A liquid lake on Saturn’s moon

A false-color mosaic of Ligeia Mare – the second-largest known body of liquid on Saturn’s largest moon, Titan. It’s larger than Lake Superior on Earth.

Ligeia Mare, a lake on Saturn’s moon Titan, in a false-color image from NASA’s Cassini spacecraft. Image v8a NASA/JPL-Caltech/ASI/Cornell

Ligeia Mare is one of the many bodies of liquid in and around the north polar region of Saturn’s largest moon, Titan. The lake is liquid, but the liquid isn’t water, which would freeze at Saturn’s distance from the sun. The temperature at Titan’s surface is about -289 degrees Fahrenheit (-178 degrees Celsius). Instead, the liquid in this Titan lake is mainly methane and ethane as well as other liquid hydrocarbons. The lake’s name comes from one of the beautiful and dangerous sirens in Greek mythology, Ligeia. The sirens were said to sing so sweetly that passing sailors would shipwreck on the rocky coast of their island. Ligeia Mare is second in size only to another lake, Kraken Mare, on Titan. It measures approximately 260 miles by 217 miles (420 km by 350 km) and has a shoreline that’s longer than 1,240 miles (2,000 km)! A day at the beach, anyone?

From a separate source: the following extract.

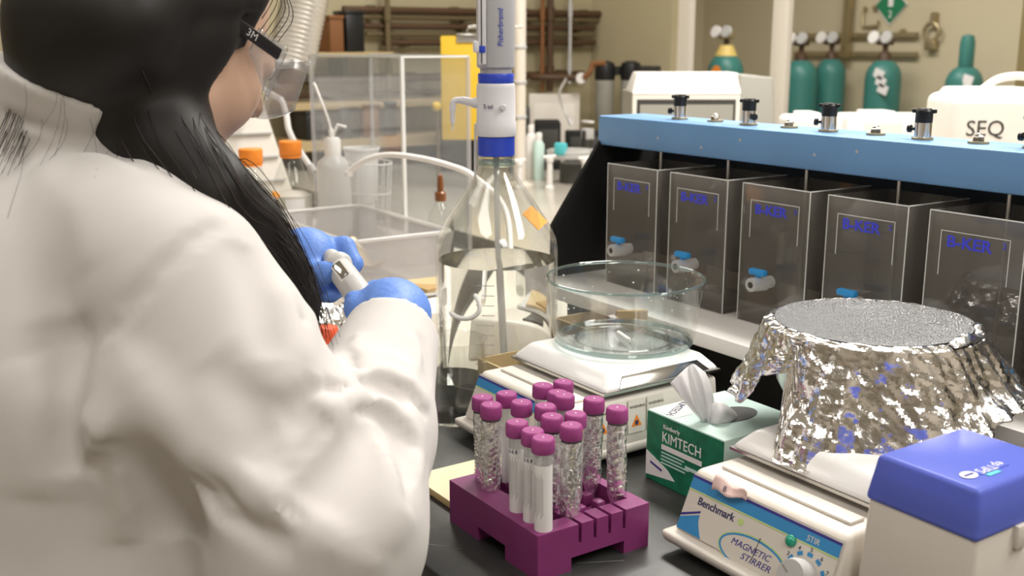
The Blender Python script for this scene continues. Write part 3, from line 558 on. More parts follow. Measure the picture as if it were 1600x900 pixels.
obj('flap', G().hexa([(.071, -.05, .084), (.074, -.05, .084), (.074, .01, .084), (.071, .01, .084)], [(.076, -.05, .128), (.079, -.05, .127), (.079, .008, .120), (.076, .008, .122)]), 'card', t)
t = thing('cardboard_tray', (-1.193, .808, BZ), 'low open cardboard tray beside the rear stirrer', 'box')
for nm, a in (('side', (-.036, .036, -.04, -.037, 0, .07)), ('side', (-.036, .036, .037, .04, 0, .07)), ('side', (-.036, -.033, -.037, .037, 0, .07)), ('side', (.033, .036, -.037, .037, 0, .07)), ('bottom', (-.036, .036, -.04, .04, 0, .003))): obj(nm, G().box(*a), 'card2', t)
# ------------------------------------------------------------------ jar tester
TX, TY, TZ = -1.01, 1.15, BZ
t = thing('jar_tester', (TX, TY, TZ), 'six-place jar tester with blue beam and black back panel', 'jar tester')
obj('base_platform', G().box(-.46, .55, -.13, .20, .088, .110, .003), 'white', t); obj('shadow_block', G().box(-.44, .53, -.06, .19, 0, .088), 'matteblack', t)  # black support block stands in for the shadow beneath the platform
obj('back_panel', G().box(-.44, .53, .15, .165, .110, .345), 'matteblack', t)
for s, xx in ((-1, -.45), (1, .54)):
    obj('side_panel', G().prism([(-.088, .110), (.165, .110), (.165, .345), (.018, .345), (-.088, .200)], 0, .008, frame((xx-.004, 0, 0), (0, 1, 0), (0, 0, 1))), 'matteblack', t)
bm_ = obj('beam', G().box(-.455, .55, .012, .115, .330, .380, .004), 'beam', t)
for k, (a, b) in enumerate(((-.30, .352), (-.20, .345), (-.12, .362), (.02, .352), (.09, .362))): obj('paint_chip', G().lathe([(.0022, 0), (.0022, .0004)], 10, (0, 0, 0), frame((a, .0122, b), (1, 0, 0), (0, 0, 1))), 'lgrey', bm_)
rods = [-.306+k*.1515 for k in range(6)]
def chuck(x, y, turn, par):
    c = obj('chuck', G().lathe([(.0125, 0), (.0125, .003), (.0105, .0035), (.0105, .0215), (0, .0215)], 24, (x, y, .380)), 'chrome', par)
    obj('chuck_base', G().lathe([(.0135, 0), (.0135, .0025), (.0128, .003)], 24, (x, y, .3802)), 'brass', c)
    g = G()
    g.lathe([(.0105, .0216), (.0108, .023), (.0108, .036), (.0085, .0395), (0, .0395)], 12, (x, y, .380))
    for a in range(4): g.box(.0085, .0150, -.003, .003, .0335, .0385, .001, T(x, y, .380) @ RZ(a*90+20))
    obj('chuck_head', g, 'black', c, 30)
    obj('side_knob', G().lathe([(.002, 0), (.002, .006), (.005, .007), (.005, .011), (0, .011)], 14, (0, 0, 0), T(x, y, .393) @ RZ(turn) @ RY(90) @ T(0, 0, .009)), 'black', c)
for k, x in enumerate(rods):
    chuck(x+.004, .060, (200, -20, 200, 190, 180, 200)[k], bm_)
    if k < 5: 
        n_ = obj('cap_nut', G().lathe([(.0075, .003), (.0068, .008), (.0035, .0125), (0, .0135)], 6, (x+.079, .066, .380)), 'chrome', bm_); obj('washer', G().lathe([(.0125, 0), (.0125, .003), (0, .003)], 24, (x+.079, .066, .380)), 'brass', n_)
    obj('paddle_rod', G().tube([(x, .026, .335), (x, .026, .150)], .0028), 'steel', t); obj('paddle', G().box(x-.036, x+.036, .0245, .0275, .135, .160), 'steel', t)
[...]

This image of Saturn’s largest moon Titan is from Cassini – taken in 2005. It shows approximately what Titan would look like to the human eye: a hazy orange globe surrounded by a tenuous, bluish haze. Titan has a very thick atmosphere that the eye can’t penetrate. The lakes on Titan are detected via Cassini’s radar.

The images on this page are just two of many amazing ones from NASA’s Cassini mission to Saturn. The spacecraft has been orbiting in and among Saturn’s rings and moons since 2004.